Let the function f(z) = u(x,y) + iv(x,y) be analytic in D, and consider the families of level curves u(x.y)=c1 and v(x,y)=c2 where c1 and c2 are arbitrary constants. Prove that these families are orthogonal. More precisely, show that if zo=(xo,yo) (o is a subscript) is a point in D which is common to two particular curves u(x,y)=c1 and v(x,y)=c2 and if f '(zo) is not equal to zero, then the lines tangent to those curves at (xo,yo) are perpendicular.

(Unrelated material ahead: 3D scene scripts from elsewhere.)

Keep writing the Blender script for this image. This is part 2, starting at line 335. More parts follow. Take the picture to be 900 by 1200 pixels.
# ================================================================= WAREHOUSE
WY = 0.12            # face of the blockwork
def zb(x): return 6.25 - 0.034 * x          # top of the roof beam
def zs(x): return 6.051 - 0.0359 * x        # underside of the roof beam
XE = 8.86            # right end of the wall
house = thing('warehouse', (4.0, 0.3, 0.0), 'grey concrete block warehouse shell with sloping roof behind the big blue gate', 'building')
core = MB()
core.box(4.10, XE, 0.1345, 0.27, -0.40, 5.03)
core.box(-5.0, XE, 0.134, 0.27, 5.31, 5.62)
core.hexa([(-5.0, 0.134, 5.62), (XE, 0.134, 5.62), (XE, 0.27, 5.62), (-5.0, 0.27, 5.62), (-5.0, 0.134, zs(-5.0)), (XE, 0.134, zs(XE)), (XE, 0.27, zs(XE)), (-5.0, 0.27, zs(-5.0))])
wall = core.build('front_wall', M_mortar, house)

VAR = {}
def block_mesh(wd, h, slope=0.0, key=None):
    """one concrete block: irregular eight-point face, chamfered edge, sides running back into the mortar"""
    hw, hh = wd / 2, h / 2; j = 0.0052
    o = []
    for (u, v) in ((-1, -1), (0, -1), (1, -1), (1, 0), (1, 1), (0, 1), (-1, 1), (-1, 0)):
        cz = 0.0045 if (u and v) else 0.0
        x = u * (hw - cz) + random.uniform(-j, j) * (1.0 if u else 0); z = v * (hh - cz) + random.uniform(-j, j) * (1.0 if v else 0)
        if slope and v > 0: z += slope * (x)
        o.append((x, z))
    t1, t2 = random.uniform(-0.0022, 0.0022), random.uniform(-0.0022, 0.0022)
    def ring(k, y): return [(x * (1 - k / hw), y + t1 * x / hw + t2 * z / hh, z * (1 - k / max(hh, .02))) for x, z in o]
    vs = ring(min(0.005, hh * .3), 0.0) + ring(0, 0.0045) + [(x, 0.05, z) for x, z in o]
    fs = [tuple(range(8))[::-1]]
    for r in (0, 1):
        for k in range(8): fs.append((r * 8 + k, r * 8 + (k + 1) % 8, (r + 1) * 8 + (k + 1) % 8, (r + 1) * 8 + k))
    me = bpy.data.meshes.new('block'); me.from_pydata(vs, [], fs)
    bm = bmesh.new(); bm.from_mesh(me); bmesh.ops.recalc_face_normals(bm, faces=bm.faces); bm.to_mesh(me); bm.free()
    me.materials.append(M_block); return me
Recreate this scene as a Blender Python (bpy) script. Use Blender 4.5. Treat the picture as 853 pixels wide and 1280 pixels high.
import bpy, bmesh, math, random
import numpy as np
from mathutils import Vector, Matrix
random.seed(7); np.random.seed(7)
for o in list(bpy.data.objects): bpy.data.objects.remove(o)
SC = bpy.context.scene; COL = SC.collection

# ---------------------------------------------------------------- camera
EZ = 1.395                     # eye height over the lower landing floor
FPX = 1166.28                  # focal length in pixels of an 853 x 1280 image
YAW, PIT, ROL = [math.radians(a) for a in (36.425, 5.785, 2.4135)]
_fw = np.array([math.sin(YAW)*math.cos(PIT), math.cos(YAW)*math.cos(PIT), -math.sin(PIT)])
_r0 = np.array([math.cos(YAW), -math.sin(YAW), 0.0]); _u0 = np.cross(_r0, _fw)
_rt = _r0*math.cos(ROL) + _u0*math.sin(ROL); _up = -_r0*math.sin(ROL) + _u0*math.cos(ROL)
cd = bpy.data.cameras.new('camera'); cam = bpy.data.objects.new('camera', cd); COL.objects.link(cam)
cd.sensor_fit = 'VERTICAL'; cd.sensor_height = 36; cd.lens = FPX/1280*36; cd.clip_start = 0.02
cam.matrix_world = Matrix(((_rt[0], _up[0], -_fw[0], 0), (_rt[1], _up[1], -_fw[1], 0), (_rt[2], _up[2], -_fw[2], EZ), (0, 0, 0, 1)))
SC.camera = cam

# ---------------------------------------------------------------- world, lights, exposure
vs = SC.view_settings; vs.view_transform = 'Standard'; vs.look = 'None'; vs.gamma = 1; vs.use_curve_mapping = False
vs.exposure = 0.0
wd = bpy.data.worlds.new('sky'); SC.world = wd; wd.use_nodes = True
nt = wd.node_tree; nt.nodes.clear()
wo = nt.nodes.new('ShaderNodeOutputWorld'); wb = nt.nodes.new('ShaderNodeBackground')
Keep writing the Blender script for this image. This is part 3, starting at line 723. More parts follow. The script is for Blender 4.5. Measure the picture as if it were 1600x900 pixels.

I really have absolutely no idea how to show this. It gives the suggestion that

\frac{\partial u}{\partial x} + \frac{\partial u}{\partial y}\frac{dy}{dx} = 0

and

\frac{\partial v}{\partial x} + \frac{\partial v}{\partial y}\frac{dy}{dx} = 0

So the total derivatives with respect to x of u and v are both zero. Should I equate these and look for some relationship between the partials? Since the function is analytic we know

u_x = v_y

u_y = -v_x

So this can be rewritten in several different ways, but I really just don't know what I am looking for.

Can anyone please offer some advice?

 

[Dick]

Think about it this way. At a given point (x,y) look at the gradient vectors of u and v. grad(u)=(u_x,u_y), grad(v)=(v_x,v_y). The gradient is normal to the slope of the level curve. Compute the dot product of the gradients. What does the tell you about the slopes of the level curves?

 

[EricVT]

So, the slopes should be inverse and opposite?

I think I see how to write this now. I can use the total derivative of u with respect to x and solve for dy/dx and then set the inverse of that to dy/dx for the orthogonal family. Finally, it should work back to the total derivative of v with respect to x using the Cauchy-Riemann equations (since it is analytic).

Thanks for that first step, hopefully the rest of my reasoning is right.

 

[Dick]

Sounds right. Arguing from gradients seems easier, but it does look like they want you to go that way.